Die eigentlich Verantwortlichen für das Ganze spielen im Film eher eine Nebenrolle. Franco, inzwischen ein tattriger Greis, wird sogar fast als liebenswürdig dargestellt, wenn er seine Offiziere zu mehr Menschlichkeit auffordert.

Geschickt verbindet Regisseur Álex de la Iglesia metaphorische Fiktion und Realität, indem er zwischen die bunten, barock überladenen Wirrungen regelmäßig schwarz-weiße Wochenschauberichte, wie die Verfolgungen des legendären Diebes und Franco-Gegners „El Lute“ einblendet.

Einen nahezu surrealistischen Moment erschafft Iglesia, als Javier durch die Straßen Madrids irrt und vor ihm die Wucht einer Explosion ein Auto über ein mehrstöckiges Gebäude schleudert. Hier lebt der baskische Regisseur ausnahmsweise nicht seine Actionfantasien aus, sondern stellt das 1973 von der ETA auf Francos Regierungschef Luis Carrero Blanco verübte Attentat nach und kommentiert es ironisch, wenn er Javier die Attentäter „Von welchem Zirkus seid ihr?“ fragen lässt.

Bezeichnenderweise werden die blutrünstigen Szenen mit den Zuckergussballaden des Schlagersängers Raphael unterlegt. Dabei kann es schon einmal passieren, dass einem das Lachen wegen moralischer Bedenken im Hals stecken bleibt.

Sollte das passieren, bitte einmal locker machen. Denn genau darauf zielt Iglesias Humor ab: das Lachen über menschliche Eitelkeiten, den Stolz, die Schwächen und ziemlich finstere, doch im Rahmen des Erträglichen bleibende Fantasien. Nicht zuletzt sorgt auch ein wunderbar tragikomischer Carlos Areces als Hauptdarsteller immer wieder für heitere Momente. 
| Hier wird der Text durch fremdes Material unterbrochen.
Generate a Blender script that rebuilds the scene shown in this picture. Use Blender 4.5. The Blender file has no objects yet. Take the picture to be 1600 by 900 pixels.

Bei den internationalen Filmfestspielen in Venedig kassierte der Film den Silbernen Löwen für die beste Regie und die Osella für das beste Drehbuch. Die Jury leitete Quentin Tarantino. Auch beim spanischen Publikum kam der Film gut an und wurde bei der Verleihung des Goya-Filmpreises in 15 Kategorien nominiert.


Note: Drei von vier Rupis

Der Film (Trailer) ist im Karlstor-Kino am 10. und am 18. Januar um 21 Uhr zu sehen.